#### BRIEF
Repeat all the records exactly, omitting pictures.

━━━━

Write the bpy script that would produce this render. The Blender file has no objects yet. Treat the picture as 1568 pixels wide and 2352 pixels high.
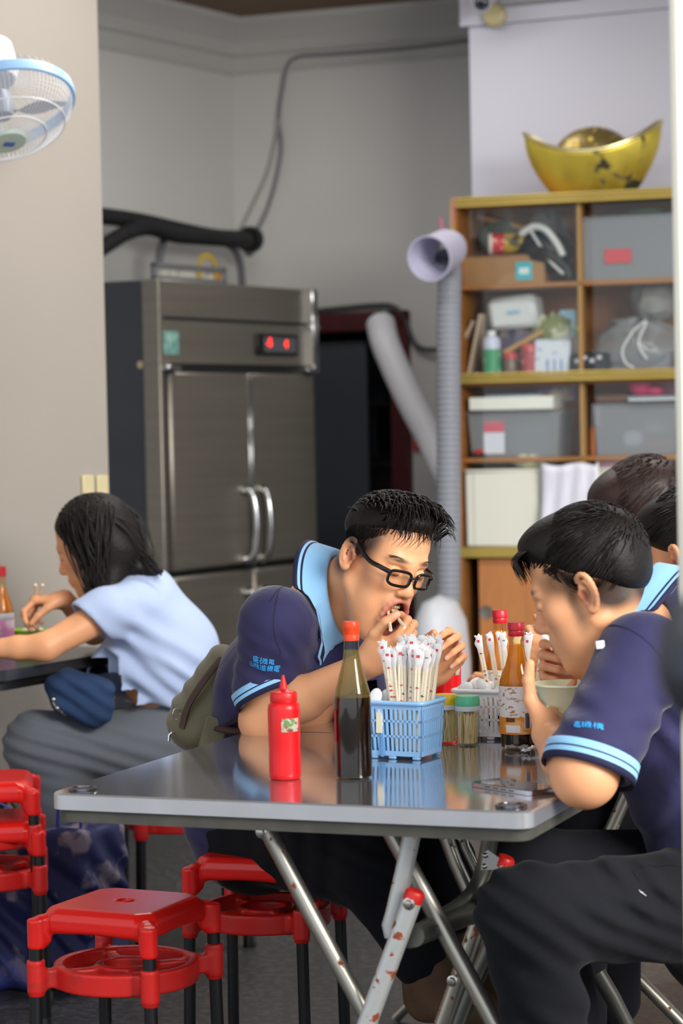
import bpy, bmesh, math, random
import numpy as np
from mathutils import Vector, Matrix
random.seed(7); np.random.seed(7)
C = bpy.context.scene
COL = C.collection

# ---------------------------------------------------------------- camera, sky, lights, exposure
FPX = 85/36*2352
PITCH, ROLL, CAM_H = .035, .021, 1.372
_c, _s = math.cos(PITCH), math.sin(PITCH)
FW = np.array([0, _c, -_s]); _r = np.array([1., 0, 0]); _u = np.array([0, _s, _c])
CR = _r*math.cos(ROLL) - _u*math.sin(ROLL)
CU = _r*math.sin(ROLL) + _u*math.cos(ROLL)
CO = np.array([0, 0, CAM_H])
cam = bpy.data.cameras.new('camera'); camo = bpy.data.objects.new('camera', cam); COL.objects.link(camo)
camo.matrix_world = Matrix(((CR[0], CU[0], -FW[0], CO[0]), (CR[1], CU[1], -FW[1], CO[1]), (CR[2], CU[2], -FW[2], CO[2]), (0, 0, 0, 1)))
cam.sensor_width = 36; cam.lens = 85; cam.clip_end = 100
cam.dof.use_dof = True; cam.dof.focus_distance = 4.75; cam.dof.aperture_fstop = 4.0
C.camera = camo

def sr(r, g=None, b=None):
    if g is None: r, g, b = [int(r[i:i+2], 16)/255 for i in (0, 2, 4)]
    return tuple((v/12.92 if v <= .04045 else ((v+.055)/1.055)**2.4) for v in (r, g, b)) + (1.,)

W = bpy.data.worlds.new('sky'); C.world = W; W.use_nodes = True
bg = W.node_tree.nodes['Background']; bg.inputs[0].default_value = sr('eef3fb'); bg.inputs[1].default_value = 1.45

def area(name, loc, target, size, size_y, power, color):
    l = bpy.data.lights.new(name, 'AREA'); l.shape = 'RECTANGLE'; l.size = size; l.size_y = size_y
    l.energy = power; l.color = color
    o = bpy.data.objects.new(name, l); COL.objects.link(o); o.location = loc
    o.rotation_euler = (Vector(target)-Vector(loc)).to_track_quat('-Z', 'Y').to_euler()
    return o
# daylight through the open shop front (behind and right of the camera) and two added overhead fill lights without fixtures
area('daylight', (3.6, .2, 3.4), (0, 5.2, .9), 3.2, 2.4, 600, (1, .96, .9))
area('fill_light', (.6, 6.7, 3.12), (.6, 6.9, 0), 2.4, .3, 62, (1, .97, .93))  # added fill, brightens the cabinet front

area('fill_light', (-.05, 9.1, 3.15), (-.05, 9.1, 0), 1.2, .3, 15, (1, .97, .93))  # second added fill, lifts the back wall; no real lamp hangs here

C.view_settings.view_transform = 'Standard'; C.view_settings.look = 'None'
C.view_settings.gamma = 1; C.view_settings.use_curve_mapping = False
C.view_settings.exposure = 0.0

# ---------------------------------------------------------------- helpers
def ray(px, py):
    d = FW*FPX + CR*(px-784) - CU*(py-1176); return d/d[1]
def P(px, py, y): return CO + ray(px, py)*y                 # point seen at a pixel, at world depth y
def Pz(px, py, z):
    r = ray(px, py); return CO + r*((z-CAM_H)/r[2])
def Pl(px, py, p0, n):
    r = ray(px, py); n = np.asarray(n, float); return CO + r*(((np.asarray(p0, float)-CO)@n)/(r@n))

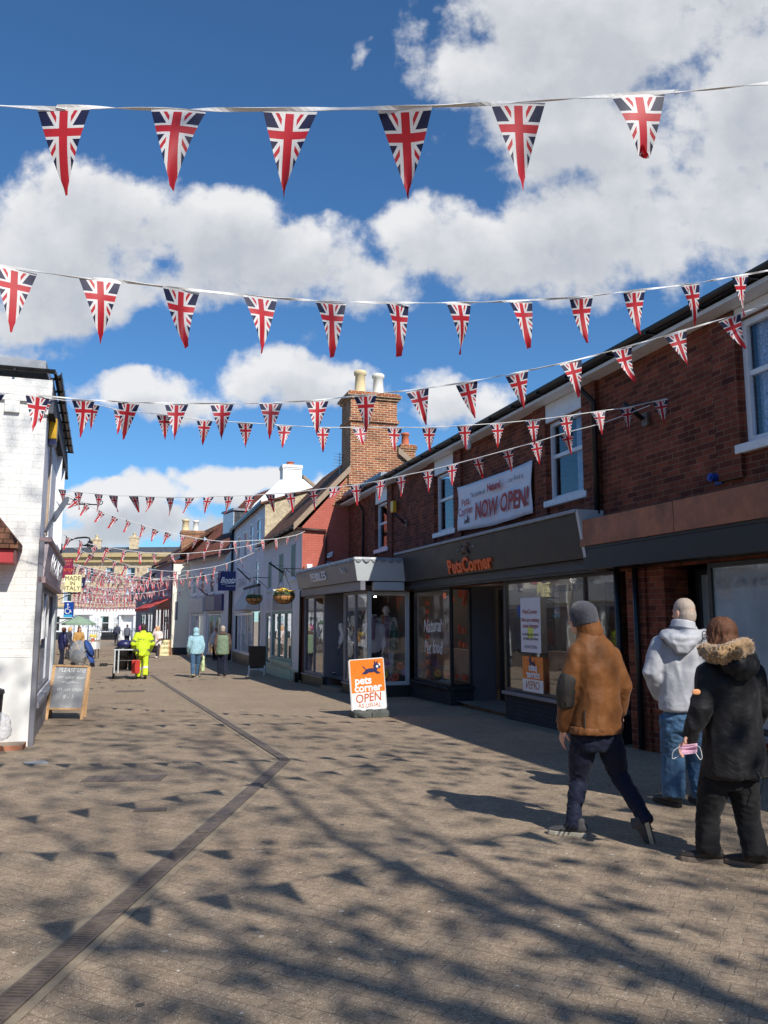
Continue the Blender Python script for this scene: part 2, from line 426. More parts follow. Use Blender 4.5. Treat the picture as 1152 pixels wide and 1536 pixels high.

━━━━

#### SOLUTION BELOW
Write the bpy script that would produce this render. The Blender file has no objects yet. Treat the picture as 1568 pixels wide and 2352 pixels high.
import bpy, bmesh, math, random
import numpy as np
from mathutils import Vector, Matrix
random.seed(7); np.random.seed(7)
C = bpy.context.scene
COL = C.collection

# ---------------------------------------------------------------- camera, sky, lights, exposure
FPX = 85/36*2352
PITCH, ROLL, CAM_H = .035, .021, 1.372
_c, _s = math.cos(PITCH), math.sin(PITCH)
FW = np.array([0, _c, -_s]); _r = np.array([1., 0, 0]); _u = np.array([0, _s, _c])
CR = _r*math.cos(ROLL) - _u*math.sin(ROLL)
CU = _r*math.sin(ROLL) + _u*math.cos(ROLL)
CO = np.array([0, 0, CAM_H])
cam = bpy.data.cameras.new('camera'); camo = bpy.data.objects.new('camera', cam); COL.objects.link(camo)
camo.matrix_world = Matrix(((CR[0], CU[0], -FW[0], CO[0]), (CR[1], CU[1], -FW[1], CO[1]), (CR[2], CU[2], -FW[2], CO[2]), (0, 0, 0, 1)))
cam.sensor_width = 36; cam.lens = 85; cam.clip_end = 100
cam.dof.use_dof = True; cam.dof.focus_distance = 4.75; cam.dof.aperture_fstop = 4.0
C.camera = camo

def sr(r, g=None, b=None):
    if g is None: r, g, b = [int(r[i:i+2], 16)/255 for i in (0, 2, 4)]
    return tuple((v/12.92 if v <= .04045 else ((v+.055)/1.055)**2.4) for v in (r, g, b)) + (1.,)

W = bpy.data.worlds.new('sky'); C.world = W; W.use_nodes = True
bg = W.node_tree.nodes['Background']; bg.inputs[0].default_value = sr('eef3fb'); bg.inputs[1].default_value = 1.45

def area(name, loc, target, size, size_y, power, color):
    l = bpy.data.lights.new(name, 'AREA'); l.shape = 'RECTANGLE'; l.size = size; l.size_y = size_y
    l.energy = power; l.color = color
    o = bpy.data.objects.new(name, l); COL.objects.link(o); o.location = loc
    o.rotation_euler = (Vector(target)-Vector(loc)).to_track_quat('-Z', 'Y').to_euler()
    return o
# daylight through the open shop front (behind and right of the camera) and two added overhead fill lights without fixtures
area('daylight', (3.6, .2, 3.4), (0, 5.2, .9), 3.2, 2.4, 600, (1, .96, .9))
area('fill_light', (.6, 6.7, 3.12), (.6, 6.9, 0), 2.4, .3, 62, (1, .97, .93))  # added fill, brightens the cabinet front

area('fill_light', (-.05, 9.1, 3.15), (-.05, 9.1, 0), 1.2, .3, 15, (1, .97, .93))  # second added fill, lifts the back wall; no real lamp hangs here

C.view_settings.view_transform = 'Standard'; C.view_settings.look = 'None'
C.view_settings.gamma = 1; C.view_settings.use_curve_mapping = False
C.view_settings.exposure = 0.0

# ---------------------------------------------------------------- helpers
def ray(px, py):
    d = FW*FPX + CR*(px-784) - CU*(py-1176); return d/d[1]
def P(px, py, y): return CO + ray(px, py)*y                 # point seen at a pixel, at world depth y
def Pz(px, py, z):
    r = ray(px, py); return CO + r*((z-CAM_H)/r[2])
def Pl(px, py, p0, n):
    r = ray(px, py); n = np.asarray(n, float); return CO + r*(((np.asarray(p0, float)-CO)@n)/(r@n))

Continue the Blender Python script for this scene: part 2, from line 426. More parts follow. Use Blender 4.5. Treat the picture as 1152 pixels wide and 1536 pixels high.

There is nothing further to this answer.